> [STATED GOAL]:
Copy exactly the lines of the records below, and only those lines, beginning with the line that contains "Generate a Blender" and ending with the line that contains "rad = math.radians".

** START DATASET EXCERPTS **

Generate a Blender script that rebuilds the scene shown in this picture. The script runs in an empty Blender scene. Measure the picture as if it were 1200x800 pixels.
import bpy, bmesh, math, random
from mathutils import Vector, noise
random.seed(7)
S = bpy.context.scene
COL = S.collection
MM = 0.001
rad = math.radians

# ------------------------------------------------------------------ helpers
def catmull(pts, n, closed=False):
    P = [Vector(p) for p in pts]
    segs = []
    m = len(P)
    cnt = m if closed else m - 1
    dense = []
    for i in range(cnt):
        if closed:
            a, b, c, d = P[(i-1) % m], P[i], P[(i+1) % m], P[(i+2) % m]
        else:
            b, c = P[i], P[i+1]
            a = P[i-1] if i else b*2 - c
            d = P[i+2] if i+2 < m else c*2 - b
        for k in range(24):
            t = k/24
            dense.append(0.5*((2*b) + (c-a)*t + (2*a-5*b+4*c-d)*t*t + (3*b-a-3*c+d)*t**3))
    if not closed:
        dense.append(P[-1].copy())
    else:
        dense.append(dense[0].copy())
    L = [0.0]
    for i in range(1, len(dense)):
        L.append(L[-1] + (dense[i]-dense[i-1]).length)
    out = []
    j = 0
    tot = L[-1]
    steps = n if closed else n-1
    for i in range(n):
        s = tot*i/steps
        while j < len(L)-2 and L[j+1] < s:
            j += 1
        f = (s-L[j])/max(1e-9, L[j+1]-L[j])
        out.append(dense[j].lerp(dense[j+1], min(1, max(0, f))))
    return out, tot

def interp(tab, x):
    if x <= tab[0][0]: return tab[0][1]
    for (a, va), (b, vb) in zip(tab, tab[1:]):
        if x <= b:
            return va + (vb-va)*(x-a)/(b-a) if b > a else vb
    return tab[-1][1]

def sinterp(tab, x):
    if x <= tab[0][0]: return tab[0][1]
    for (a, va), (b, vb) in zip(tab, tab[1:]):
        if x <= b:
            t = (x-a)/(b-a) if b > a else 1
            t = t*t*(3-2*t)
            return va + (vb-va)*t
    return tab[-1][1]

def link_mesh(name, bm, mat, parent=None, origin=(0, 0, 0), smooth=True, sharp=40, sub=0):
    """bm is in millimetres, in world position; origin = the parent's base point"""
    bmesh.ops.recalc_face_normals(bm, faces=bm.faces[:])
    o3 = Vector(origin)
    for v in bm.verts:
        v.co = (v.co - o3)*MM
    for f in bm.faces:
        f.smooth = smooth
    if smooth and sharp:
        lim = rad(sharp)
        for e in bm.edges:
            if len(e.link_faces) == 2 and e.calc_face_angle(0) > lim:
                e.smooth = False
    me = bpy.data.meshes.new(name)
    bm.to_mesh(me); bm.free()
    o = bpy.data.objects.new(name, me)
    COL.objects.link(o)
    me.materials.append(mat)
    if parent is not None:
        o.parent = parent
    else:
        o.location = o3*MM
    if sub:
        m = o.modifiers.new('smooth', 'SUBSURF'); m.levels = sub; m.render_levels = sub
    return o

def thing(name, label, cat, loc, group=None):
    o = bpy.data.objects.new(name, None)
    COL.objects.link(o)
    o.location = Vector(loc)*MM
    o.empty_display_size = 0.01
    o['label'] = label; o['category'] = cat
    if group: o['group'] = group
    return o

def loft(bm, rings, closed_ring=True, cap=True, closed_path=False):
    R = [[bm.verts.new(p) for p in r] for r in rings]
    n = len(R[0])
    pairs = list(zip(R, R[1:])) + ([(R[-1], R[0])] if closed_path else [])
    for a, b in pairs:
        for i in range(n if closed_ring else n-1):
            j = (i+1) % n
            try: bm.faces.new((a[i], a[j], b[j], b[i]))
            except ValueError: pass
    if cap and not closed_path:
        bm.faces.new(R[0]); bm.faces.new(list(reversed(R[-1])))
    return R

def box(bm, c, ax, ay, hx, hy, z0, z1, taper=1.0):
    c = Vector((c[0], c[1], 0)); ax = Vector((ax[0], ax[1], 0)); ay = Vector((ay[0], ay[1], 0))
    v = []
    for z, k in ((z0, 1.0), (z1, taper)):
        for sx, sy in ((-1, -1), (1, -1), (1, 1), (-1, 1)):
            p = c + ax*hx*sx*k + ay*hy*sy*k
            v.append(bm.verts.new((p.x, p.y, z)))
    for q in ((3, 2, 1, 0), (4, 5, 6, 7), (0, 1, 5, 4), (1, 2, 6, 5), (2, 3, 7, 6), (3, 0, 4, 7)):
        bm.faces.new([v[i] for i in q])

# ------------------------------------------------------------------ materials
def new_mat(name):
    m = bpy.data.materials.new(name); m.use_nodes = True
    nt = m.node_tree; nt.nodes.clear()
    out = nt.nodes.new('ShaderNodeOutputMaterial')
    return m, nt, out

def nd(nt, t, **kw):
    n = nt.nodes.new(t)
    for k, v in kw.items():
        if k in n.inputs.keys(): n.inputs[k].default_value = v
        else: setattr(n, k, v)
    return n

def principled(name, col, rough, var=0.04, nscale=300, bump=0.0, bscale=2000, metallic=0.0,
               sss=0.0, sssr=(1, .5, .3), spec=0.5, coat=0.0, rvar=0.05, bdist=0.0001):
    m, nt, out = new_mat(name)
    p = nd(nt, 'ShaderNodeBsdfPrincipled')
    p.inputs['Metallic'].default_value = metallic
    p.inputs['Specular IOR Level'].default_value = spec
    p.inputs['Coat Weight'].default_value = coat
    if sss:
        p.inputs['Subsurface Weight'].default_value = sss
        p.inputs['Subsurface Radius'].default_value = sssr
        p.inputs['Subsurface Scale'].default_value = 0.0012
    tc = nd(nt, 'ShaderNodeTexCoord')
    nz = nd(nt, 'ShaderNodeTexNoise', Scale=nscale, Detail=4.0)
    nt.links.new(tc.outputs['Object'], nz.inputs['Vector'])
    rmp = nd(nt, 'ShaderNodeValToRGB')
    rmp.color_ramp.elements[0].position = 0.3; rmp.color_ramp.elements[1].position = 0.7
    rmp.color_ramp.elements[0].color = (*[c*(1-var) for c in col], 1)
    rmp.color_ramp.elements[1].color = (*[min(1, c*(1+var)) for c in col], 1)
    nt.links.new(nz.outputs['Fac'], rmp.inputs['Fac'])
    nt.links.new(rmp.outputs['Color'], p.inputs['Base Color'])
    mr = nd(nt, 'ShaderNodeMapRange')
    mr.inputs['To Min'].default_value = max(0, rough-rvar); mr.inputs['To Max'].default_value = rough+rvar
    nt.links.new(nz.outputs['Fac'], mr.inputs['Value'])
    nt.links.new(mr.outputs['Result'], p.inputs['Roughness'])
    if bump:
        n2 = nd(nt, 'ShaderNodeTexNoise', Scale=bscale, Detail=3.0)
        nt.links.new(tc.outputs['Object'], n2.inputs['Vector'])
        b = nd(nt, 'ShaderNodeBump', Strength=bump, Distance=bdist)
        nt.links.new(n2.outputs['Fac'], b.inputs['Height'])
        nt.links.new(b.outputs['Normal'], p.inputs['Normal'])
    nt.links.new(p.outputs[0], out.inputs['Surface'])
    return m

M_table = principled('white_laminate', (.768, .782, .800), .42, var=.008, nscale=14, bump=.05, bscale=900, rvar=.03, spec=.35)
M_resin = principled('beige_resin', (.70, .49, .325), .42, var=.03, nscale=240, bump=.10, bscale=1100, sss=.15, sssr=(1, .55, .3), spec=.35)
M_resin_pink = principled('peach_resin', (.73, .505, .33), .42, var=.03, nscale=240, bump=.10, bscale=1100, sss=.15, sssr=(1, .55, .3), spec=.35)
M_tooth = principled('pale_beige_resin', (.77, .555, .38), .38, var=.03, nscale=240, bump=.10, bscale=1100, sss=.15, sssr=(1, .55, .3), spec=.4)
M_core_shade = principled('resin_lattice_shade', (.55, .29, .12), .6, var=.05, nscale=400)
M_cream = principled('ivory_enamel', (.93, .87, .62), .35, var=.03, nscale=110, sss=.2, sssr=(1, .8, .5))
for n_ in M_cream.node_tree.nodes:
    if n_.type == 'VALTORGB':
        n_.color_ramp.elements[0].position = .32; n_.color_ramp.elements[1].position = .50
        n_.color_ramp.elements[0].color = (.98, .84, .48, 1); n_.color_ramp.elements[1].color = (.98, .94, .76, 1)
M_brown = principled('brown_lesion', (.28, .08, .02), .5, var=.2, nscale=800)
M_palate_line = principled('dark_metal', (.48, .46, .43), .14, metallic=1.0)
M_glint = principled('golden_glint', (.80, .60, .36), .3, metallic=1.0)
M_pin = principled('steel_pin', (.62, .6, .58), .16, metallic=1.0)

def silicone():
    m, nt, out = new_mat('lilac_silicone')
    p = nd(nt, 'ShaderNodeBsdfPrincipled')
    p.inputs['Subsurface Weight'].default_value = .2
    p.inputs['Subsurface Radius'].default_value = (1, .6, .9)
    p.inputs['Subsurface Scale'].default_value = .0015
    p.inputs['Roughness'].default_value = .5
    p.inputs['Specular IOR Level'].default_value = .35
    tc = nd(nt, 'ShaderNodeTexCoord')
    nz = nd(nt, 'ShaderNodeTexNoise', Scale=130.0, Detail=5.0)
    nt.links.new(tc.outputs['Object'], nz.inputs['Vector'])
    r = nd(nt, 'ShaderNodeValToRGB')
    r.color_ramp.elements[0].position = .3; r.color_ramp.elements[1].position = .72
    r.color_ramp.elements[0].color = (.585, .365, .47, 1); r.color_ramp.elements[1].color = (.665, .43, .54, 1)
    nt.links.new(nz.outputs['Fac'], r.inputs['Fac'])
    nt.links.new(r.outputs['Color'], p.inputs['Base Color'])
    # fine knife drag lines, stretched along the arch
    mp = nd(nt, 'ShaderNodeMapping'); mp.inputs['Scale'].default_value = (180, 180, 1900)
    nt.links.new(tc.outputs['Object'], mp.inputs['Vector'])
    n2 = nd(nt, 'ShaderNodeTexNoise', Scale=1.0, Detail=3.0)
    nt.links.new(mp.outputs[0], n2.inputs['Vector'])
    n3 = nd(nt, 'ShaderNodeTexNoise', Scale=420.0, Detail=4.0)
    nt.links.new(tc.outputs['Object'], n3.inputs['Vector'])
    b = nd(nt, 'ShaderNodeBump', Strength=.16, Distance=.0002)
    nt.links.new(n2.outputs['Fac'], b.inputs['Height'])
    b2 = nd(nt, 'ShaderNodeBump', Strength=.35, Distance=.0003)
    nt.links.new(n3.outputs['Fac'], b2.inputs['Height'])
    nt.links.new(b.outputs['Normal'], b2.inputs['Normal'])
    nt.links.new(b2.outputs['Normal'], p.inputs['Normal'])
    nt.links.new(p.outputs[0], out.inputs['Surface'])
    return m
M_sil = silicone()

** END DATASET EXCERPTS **
** START DATASET EXCERPTS **

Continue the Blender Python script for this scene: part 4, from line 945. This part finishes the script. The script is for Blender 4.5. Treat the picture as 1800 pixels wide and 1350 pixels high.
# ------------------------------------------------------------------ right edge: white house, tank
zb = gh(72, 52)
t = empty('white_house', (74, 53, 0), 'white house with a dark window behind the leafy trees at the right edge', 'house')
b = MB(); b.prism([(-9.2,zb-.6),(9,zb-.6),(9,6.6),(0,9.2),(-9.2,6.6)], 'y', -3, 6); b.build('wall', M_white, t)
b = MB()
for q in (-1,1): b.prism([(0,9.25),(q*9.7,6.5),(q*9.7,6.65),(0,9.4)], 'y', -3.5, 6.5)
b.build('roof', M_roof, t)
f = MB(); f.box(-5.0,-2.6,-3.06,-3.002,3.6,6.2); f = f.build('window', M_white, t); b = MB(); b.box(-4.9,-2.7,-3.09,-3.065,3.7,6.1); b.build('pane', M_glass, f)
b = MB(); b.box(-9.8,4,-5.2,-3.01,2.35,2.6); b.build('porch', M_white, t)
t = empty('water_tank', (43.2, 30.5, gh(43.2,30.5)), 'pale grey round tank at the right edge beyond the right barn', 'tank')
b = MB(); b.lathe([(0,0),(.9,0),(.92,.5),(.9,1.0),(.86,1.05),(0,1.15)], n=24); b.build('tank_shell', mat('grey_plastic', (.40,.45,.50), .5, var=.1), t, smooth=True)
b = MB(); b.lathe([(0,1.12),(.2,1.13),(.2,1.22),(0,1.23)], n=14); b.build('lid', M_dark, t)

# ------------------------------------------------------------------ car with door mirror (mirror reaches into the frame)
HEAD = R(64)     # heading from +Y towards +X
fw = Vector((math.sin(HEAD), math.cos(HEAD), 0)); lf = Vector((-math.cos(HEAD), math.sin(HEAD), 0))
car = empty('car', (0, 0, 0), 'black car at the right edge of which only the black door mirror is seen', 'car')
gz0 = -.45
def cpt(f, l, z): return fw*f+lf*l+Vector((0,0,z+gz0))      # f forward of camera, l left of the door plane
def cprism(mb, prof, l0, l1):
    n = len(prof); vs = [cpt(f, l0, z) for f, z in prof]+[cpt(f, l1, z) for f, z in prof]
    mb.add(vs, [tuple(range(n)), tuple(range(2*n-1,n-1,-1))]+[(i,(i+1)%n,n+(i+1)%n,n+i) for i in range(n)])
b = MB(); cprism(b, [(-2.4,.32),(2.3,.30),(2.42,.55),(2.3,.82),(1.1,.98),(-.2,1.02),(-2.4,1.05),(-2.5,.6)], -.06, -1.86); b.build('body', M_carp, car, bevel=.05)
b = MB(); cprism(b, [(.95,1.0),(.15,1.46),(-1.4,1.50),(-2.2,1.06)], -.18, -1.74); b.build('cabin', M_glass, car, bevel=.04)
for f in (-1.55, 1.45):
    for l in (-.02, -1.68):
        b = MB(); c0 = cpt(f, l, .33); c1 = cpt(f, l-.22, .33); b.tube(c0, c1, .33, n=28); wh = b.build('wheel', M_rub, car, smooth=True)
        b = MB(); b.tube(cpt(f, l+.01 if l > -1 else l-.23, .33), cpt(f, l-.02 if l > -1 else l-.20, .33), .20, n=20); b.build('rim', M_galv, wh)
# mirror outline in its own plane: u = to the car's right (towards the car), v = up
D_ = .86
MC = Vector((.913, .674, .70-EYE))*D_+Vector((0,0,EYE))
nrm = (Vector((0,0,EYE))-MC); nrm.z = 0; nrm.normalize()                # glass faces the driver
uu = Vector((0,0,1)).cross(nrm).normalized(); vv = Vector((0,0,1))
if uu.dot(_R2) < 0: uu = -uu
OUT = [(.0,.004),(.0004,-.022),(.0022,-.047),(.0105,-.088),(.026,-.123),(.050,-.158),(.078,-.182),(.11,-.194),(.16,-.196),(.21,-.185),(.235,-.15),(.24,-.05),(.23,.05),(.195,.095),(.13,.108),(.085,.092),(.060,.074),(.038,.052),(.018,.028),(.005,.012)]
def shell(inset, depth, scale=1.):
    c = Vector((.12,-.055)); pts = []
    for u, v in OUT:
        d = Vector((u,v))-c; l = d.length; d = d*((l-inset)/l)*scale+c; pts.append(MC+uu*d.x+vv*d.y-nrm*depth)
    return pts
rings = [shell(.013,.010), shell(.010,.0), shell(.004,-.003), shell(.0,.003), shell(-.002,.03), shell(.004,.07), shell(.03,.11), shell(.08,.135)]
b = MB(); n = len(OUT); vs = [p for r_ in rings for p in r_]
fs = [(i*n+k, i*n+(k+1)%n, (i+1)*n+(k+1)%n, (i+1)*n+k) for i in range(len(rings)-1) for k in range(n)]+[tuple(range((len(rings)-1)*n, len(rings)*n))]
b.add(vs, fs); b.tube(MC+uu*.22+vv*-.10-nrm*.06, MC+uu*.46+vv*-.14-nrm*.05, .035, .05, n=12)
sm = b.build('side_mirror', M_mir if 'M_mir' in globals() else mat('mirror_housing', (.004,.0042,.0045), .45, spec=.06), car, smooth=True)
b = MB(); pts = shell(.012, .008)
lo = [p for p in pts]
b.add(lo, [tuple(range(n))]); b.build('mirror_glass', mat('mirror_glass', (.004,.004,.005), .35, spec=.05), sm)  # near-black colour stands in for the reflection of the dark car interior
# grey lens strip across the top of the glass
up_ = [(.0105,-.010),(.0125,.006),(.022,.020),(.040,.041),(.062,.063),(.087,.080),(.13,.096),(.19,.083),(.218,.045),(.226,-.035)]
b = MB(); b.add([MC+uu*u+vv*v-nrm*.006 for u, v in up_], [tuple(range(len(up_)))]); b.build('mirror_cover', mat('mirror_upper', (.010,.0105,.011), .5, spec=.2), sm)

** END DATASET EXCERPTS **

> [WRITTEN RESPONSE]:
Generate a Blender script that rebuilds the scene shown in this picture. The script runs in an empty Blender scene. Measure the picture as if it were 1200x800 pixels.
import bpy, bmesh, math, random
from mathutils import Vector, noise
random.seed(7)
S = bpy.context.scene
COL = S.collection
MM = 0.001
rad = math.radians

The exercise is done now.